Design and experimental analysis of a low-frequency resonant hybridized nanogenerator with a wide bandwidth and high output power density

This study presents the design and analysis of a low-frequency resonant hybridized nanogenerator (LFR-HN) with a wide bandwidth and high output power density. The device integrates an electromagnetic generator (EMG) using a Halbach magnet array and a triboelectric nanogenerator (TENG) with nanostructured surfaces to effectively scavenge energy from low-frequency ambient vibrations.

• Design of a low-frequency resonant hybridized nanogenerator (LFR-HN).
• Use of a Halbach magnet array in the EMG to increase power density.
• Utilization of nanostructured PTFE and Al in the TENG to enhance output.
• Demonstration of high power density from both shaker tests and manual human vibrations.

The LFR-HN was fabricated by integrating an EMG with a Halbach magnet array and a TENG with nanostructured surfaces. The device was tested under a dynamic shaker and various manual vibrations (hand banging, leg stomping, walking) to evaluate its performance at low frequencies.
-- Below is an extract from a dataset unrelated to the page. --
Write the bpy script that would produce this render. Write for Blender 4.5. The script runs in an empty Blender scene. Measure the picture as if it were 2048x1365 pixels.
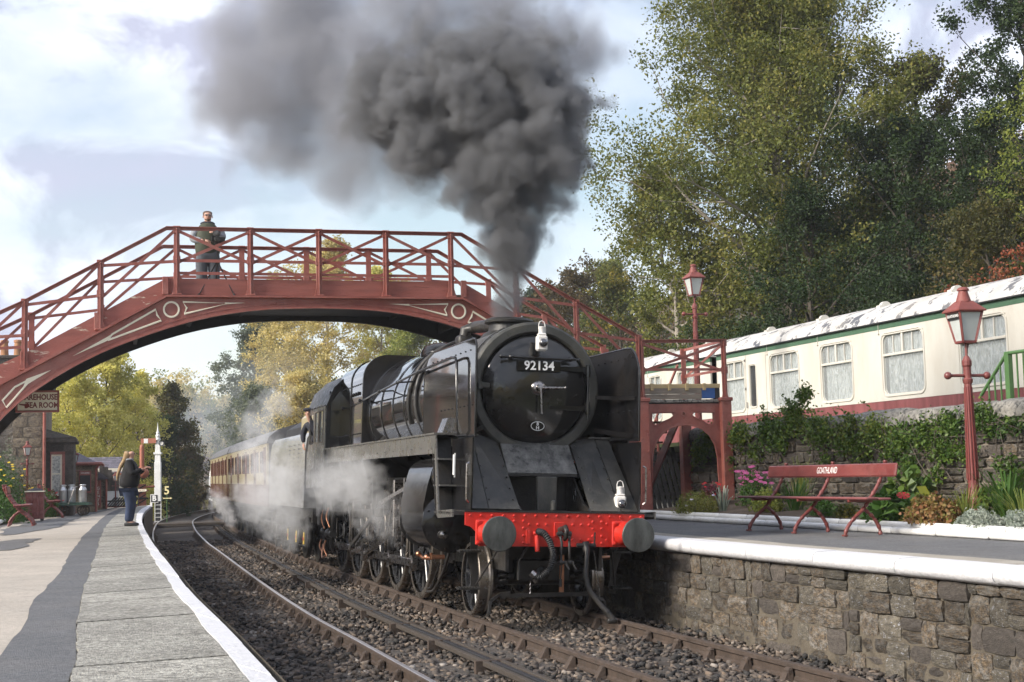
import bpy, math, random
import numpy as np
from mathutils import Vector, Matrix
from mathutils.geometry import tessellate_polygon

R = math.radians
rnd = random.Random(11)
sc = bpy.context.scene
C = sc.collection

# ------------------------------------------------------------------ camera, sky, sun, exposure
CAMH, FPX = 1.8057, 2874.5
PIT, ROL = .0915, -.0244
_f = Vector((0, math.cos(PIT), math.sin(PIT))); _r = Vector((1, 0, 0)); _u = _r.cross(_f)
_r2 = _r * math.cos(ROL) + _u * math.sin(ROL); _u2 = _u * math.cos(ROL) - _r * math.sin(ROL)
cd = bpy.data.cameras.new('camera'); cam = bpy.data.objects.new('camera', cd); C.objects.link(cam)
cd.sensor_fit = 'HORIZONTAL'; cd.sensor_width = 36; cd.lens = 36 * FPX / 2048
cd.clip_start = .05; cd.clip_end = 3000
_m = Matrix(((_r2.x, _u2.x, -_f.x, 0), (_r2.y, _u2.y, -_f.y, 0), (_r2.z, _u2.z, -_f.z, CAMH), (0, 0, 0, 1)))
cam.matrix_world = _m
sc.camera = cam

SUN_EL, SUN_AZ = R(30), R(-118)      # azimuth measured from +Y towards +X
world = bpy.data.worlds.new('World'); sc.world = world; world.use_nodes = True
def build_world():
    nt = world.node_tree; N = nt.nodes; L = nt.links; N.clear()
    out = N.new('ShaderNodeOutputWorld'); bg = N.new('ShaderNodeBackground')
    sky = N.new('ShaderNodeTexSky'); sky.sky_type = 'NISHITA'; sky.sun_disc = False
    sky.sun_elevation = SUN_EL; sky.sun_rotation = SUN_AZ; sky.air_density = 1.0; sky.dust_density = .6
    tc = N.new('ShaderNodeTexCoord')
    mp = N.new('ShaderNodeMapping'); mp.inputs['Scale'].default_value = (1, 1, 1.7); mp.inputs['Location'].default_value = (3.1, .4, .2)
    n1 = N.new('ShaderNodeTexNoise'); n1.inputs['Scale'].default_value = 3.4; n1.inputs['Detail'].default_value = 9; n1.inputs['Roughness'].default_value = .55; n1.inputs['Distortion'].default_value = .25
    n2 = N.new('ShaderNodeTexNoise'); n2.inputs['Scale'].default_value = 7.5; n2.inputs['Detail'].default_value = 9; n2.inputs['Roughness'].default_value = .58; n2.inputs['Distortion'].default_value = .6
    r1 = N.new('ShaderNodeValToRGB'); r1.color_ramp.elements[0].position = .30; r1.color_ramp.elements[1].position = .56
    r2 = N.new('ShaderNodeValToRGB')
    r2.color_ramp.elements[0].position = .44; r2.color_ramp.elements[0].color = (4.1, 4.3, 5.5, 1)
    r2.color_ramp.elements[1].position = .54; r2.color_ramp.elements[1].color = (6.9, 7.3, 8.3, 1)
    mx = N.new('ShaderNodeMix'); mx.data_type = 'RGBA'
    mul = N.new('ShaderNodeMix'); mul.data_type = 'RGBA'; mul.blend_type = 'MULTIPLY'; mul.inputs[0].default_value = 1
    mul.inputs[7].default_value = (1.45, 1.3, 1.12, 1)
    L.new(tc.outputs['Generated'], mp.inputs['Vector'])
    L.new(mp.outputs[0], n1.inputs['Vector']); L.new(mp.outputs[0], n2.inputs['Vector'])
    L.new(n1.outputs['Fac'], r1.inputs[0]); L.new(n2.outputs['Fac'], r2.inputs[0])
    L.new(sky.outputs[0], mul.inputs[6])
    L.new(r1.outputs[0], mx.inputs[0]); L.new(mul.outputs[2], mx.inputs[6]); L.new(r2.outputs[0], mx.inputs[7])
    L.new(mx.outputs[2], bg.inputs[0]); bg.inputs[1].default_value = .1
    L.new(bg.outputs[0], out.inputs[0])
build_world()
sd = bpy.data.lights.new('sun', 'SUN'); sd.energy = 3.9; sd.angle = R(16); sd.color = (1, .92, .81)
sun = bpy.data.objects.new('sun', sd); C.objects.link(sun)
_d = Vector((math.sin(SUN_AZ) * math.cos(SUN_EL), math.cos(SUN_AZ) * math.cos(SUN_EL), math.sin(SUN_EL)))
sun.rotation_euler = _d.to_track_quat('Z', 'Y').to_euler()
sc.view_settings.view_transform = 'Standard'; sc.view_settings.look = 'None'
sc.view_settings.exposure = .72; sc.view_settings.gamma = 1; sc.view_settings.use_curve_mapping = False
sc.render.engine = 'CYCLES'
sc.cycles.use_adaptive_sampling = True; sc.cycles.adaptive_threshold = .03
sc.cycles.use_denoising = True
sc.cycles.max_bounces = 7; sc.cycles.volume_bounces = 2; sc.cycles.transparent_max_bounces = 24
sc.cycles.volume_step_rate = 1.0; sc.cycles.volume_max_steps = 96

# ------------------------------------------------------------------ helpers
def pixray(px, py):
    return _f + _r2 * ((px - 1024) / FPX) + _u2 * ((682.5 - py) / FPX)
def G(px, py, z=0.):                 # point on the level z seen at a place of the photograph
    d = pixray(px, py); t = (z - CAMH) / d.z
    return Vector((0, 0, CAMH)) + d * t
def at(px, py, Y):                   # point at the distance Y
    d = pixray(px, py); return Vector((0, 0, CAMH)) + d * (Y / d.y)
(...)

The LFR-HN exhibited a resonant frequency of 31.8 Hz (EMG) and a wide bandwidth of 19.4 Hz (TENG). It delivered a maximum average power of 2.61 mW, corresponding to a power density of 0.261 mW/cm³ at 18 Hz and 0.85 g acceleration. Manual vibrations also produced significant power densities, demonstrating its potential for powering portable electronics from ambient vibrations.